Les centres d’intérêt de Pierre Bécat, loin de se limiter à l’histoire et à la littérature, étaient très variés. Comme beaucoup d’avocats et d’hommes politiques de sa génération, il était passionné par les sciences occultes et les sociétés secrètes. Il entretint notamment des relations suivies avec plusieurs voyantes très en vue, ainsi qu’avec des cercles anthroposophes, théosophes, ésotériques…
Nous présentons ici deux lettres inédites tirées de la correspondance reçue par Pierre Bécat.
Lettre de Madame Fraya à Pierre Bécat (vers 1930)
Valentine Dencausse, dite Madame Fraya (Villeneuve-de-Marsan, 21 mai 1871-Paris, 16 février 1954) est une célèbre voyante française. Protégée du célèbre occultiste Papus, elle se rendit fameuse pour avoir prédit le déclenchement de la Première guerre mondiale ainsi que plusieurs batailles où les Français furent victorieux. En 1914, elle prédit au prince Youssoupov qu’il allait assassiner Raspoutine. Elle a lu dans les mains de toutes les célébrités de la Belle époque : Sarah Bernhardt, Colette, Pierre Loti, Anna de Noailles, Sacha Guitry, Maurice Barrès, Jean Jaurès, Georges Clemenceau. Elle prédit une réussite éclatante à Marcel Proust. Elle tomba cependant en disgrâce après n’avoir pas su annoncer la Seconde guerre mondiale.
Lettre de Gabrielle de Jarny à Pierre Bécat (8 juillet 1940)
Jeune personne dont on ignore la date de naissance et de décès, Gabrielle de Jarny était introduite, dans les années 1930, dans les milieux occultistes français. Dans cette lettre, elle évoque la création du groupe « Les Amis dans la Cité », cercle théosophe créé par Albert Legrand (1887-1950), et qui comptait parmi ses membres les occultistes Sédir et Émile Catzeflis. Elle invite Pierre Bécat à y participer malgré le contexte peu propice de la défaite de la France.
Après guerre, Gabrielle de Jarny publia de nombreux ouvrages : Le Christianisme vu par les côtés cachés à l’histoire (1951), Initiation au mysticisme chrétien, résumé des connaissances préparatoires au mysticisme chrétien (1958), En esprit et en vérité (1959), Nourritures spirituelles (1961)…
Alors en surfant sur le web (Gallica avec les mots clés Mme Fraya et voyante) je suis tombé sur un article de 1925 ou Mme Fraya prévoyait une période de répit de 15 ans.

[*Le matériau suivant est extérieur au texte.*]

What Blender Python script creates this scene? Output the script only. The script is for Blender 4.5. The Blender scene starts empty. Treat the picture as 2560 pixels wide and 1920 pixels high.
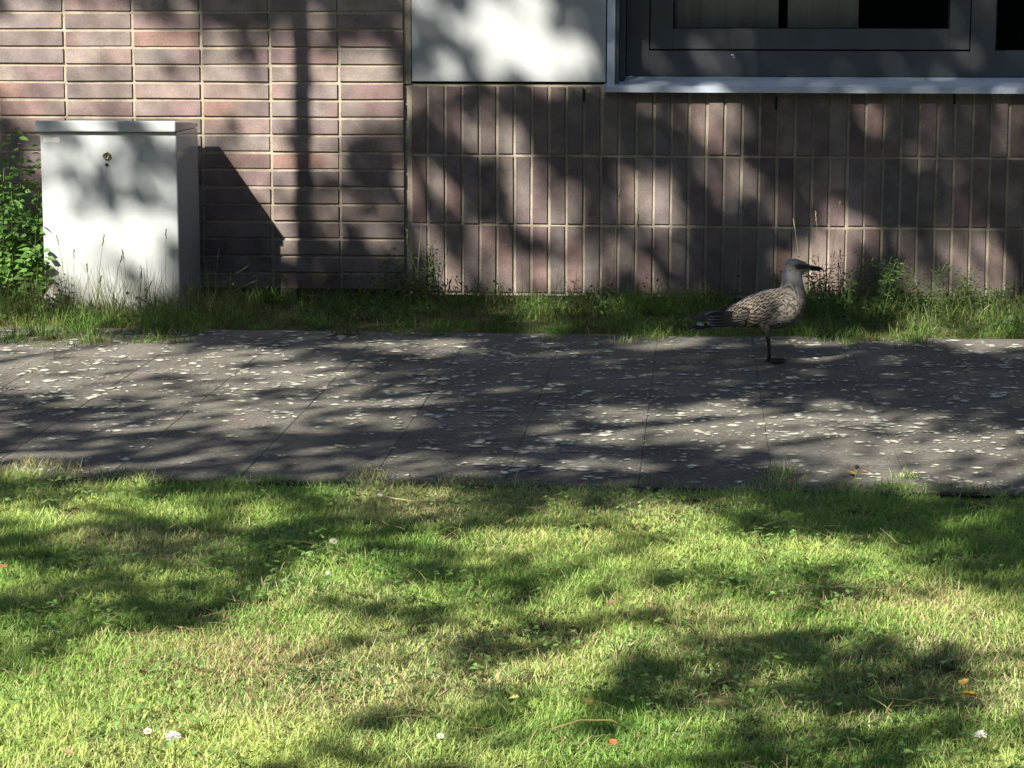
import bpy, bmesh, math, random
import numpy as np
from mathutils import Vector, Matrix
from mathutils.bvhtree import BVHTree
random.seed(7); rng = np.random.default_rng(11)
S = bpy.context.scene
# ------------------------------------------------------------------ camera, sky, sun, exposure
CAM = np.array([1.0408, -8.4312, 1.0626]); YAW, PITCH, ROLL, FPX = -.079, .162, .0008, 5874.0
def cam_axes():
    cy, sy, cp, sp = math.cos(YAW), math.sin(YAW), math.cos(PITCH), math.sin(PITCH)
    f = np.array([sy*cp, cy*cp, -sp]); r = np.array([cy, -sy, 0.]); u = np.cross(r, f)
    c, s = math.cos(ROLL), math.sin(ROLL)
    return c*r+s*u, -s*r+c*u, f
AR, AU, AF = cam_axes()
cd = bpy.data.cameras.new('camera'); cam = bpy.data.objects.new('camera', cd); S.collection.objects.link(cam)
cam.matrix_world = Matrix(((AR[0], AU[0], -AF[0], CAM[0]), (AR[1], AU[1], -AF[1], CAM[1]), (AR[2], AU[2], -AF[2], CAM[2]), (0, 0, 0, 1)))
cd.sensor_width = 36; cd.lens = FPX/2560*36; cd.clip_start = .1; cd.clip_end = 2000
S.camera = cam
SUN = np.array([.64, 1., -.97]); SUN /= np.linalg.norm(SUN)          # the way the sunlight travels
elev = math.asin(-SUN[2]); azi = math.atan2(-SUN[0], -SUN[1])        # azimuth of the sun from +Y, clockwise
w = bpy.data.worlds.new('World'); S.world = w; w.use_nodes = True
nt = w.node_tree; sk = nt.nodes.new('ShaderNodeTexSky'); sk.sky_type = 'NISHITA'; sk.sun_disc = False
sk.sun_elevation = elev; sk.sun_rotation = azi; sk.air_density = 1.0; sk.dust_density = .6
bg = nt.nodes['Background']; bg.inputs['Strength'].default_value = .05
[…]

Donc 1925 plus 15 ans = 1940.
Rebelote, comme avant la première guerre mondiale elle voyait des signes annoncant assurément la guerre dans les mains des enfants. On ne peut donc pas dire qu’elle n’avait rien vu.
Au début de 1940 on l’interrogeait sur la guerre. On peut dire que les carottes étaient déjà cuites. Elle a tenu des propos relativement optimistes par rapport à cette période horrible pour la France.
Effectivement, avec la politique de collaboration les usines françaises fonctionnaient au profit de l’Allemagne mais la vie continuait malgré tout… avec beaucoup de difficultés.
Pour Arletty, pointée du doigt pour une attitude ambigue pendant la guerre qui lui a coûté sa carrière, Mme Fraya n’avait rien vu des ennuis qui allaient lui tomber dessus à la libération. Elle ne lui a annoncé que des banalités (d’après Arletty).
On peut cependant dire que Mme Fraya n’a rien vu venir en ce qui concerne la mauvaise gestion de sa succession. Ayant fait une donation à un organisme public, son hôtel particulier a été la victime de vandales et ses biens ont été volés. Simone de Tervagne (biographe de Mme Fraya) a pu récupérer in extremis quelques lettres et quelques objets de Mme Fraya.
Tout cela est clairement expliqué en détail dans le livre de Simone de Tervagne : » L’au-delà mène l’enquête ».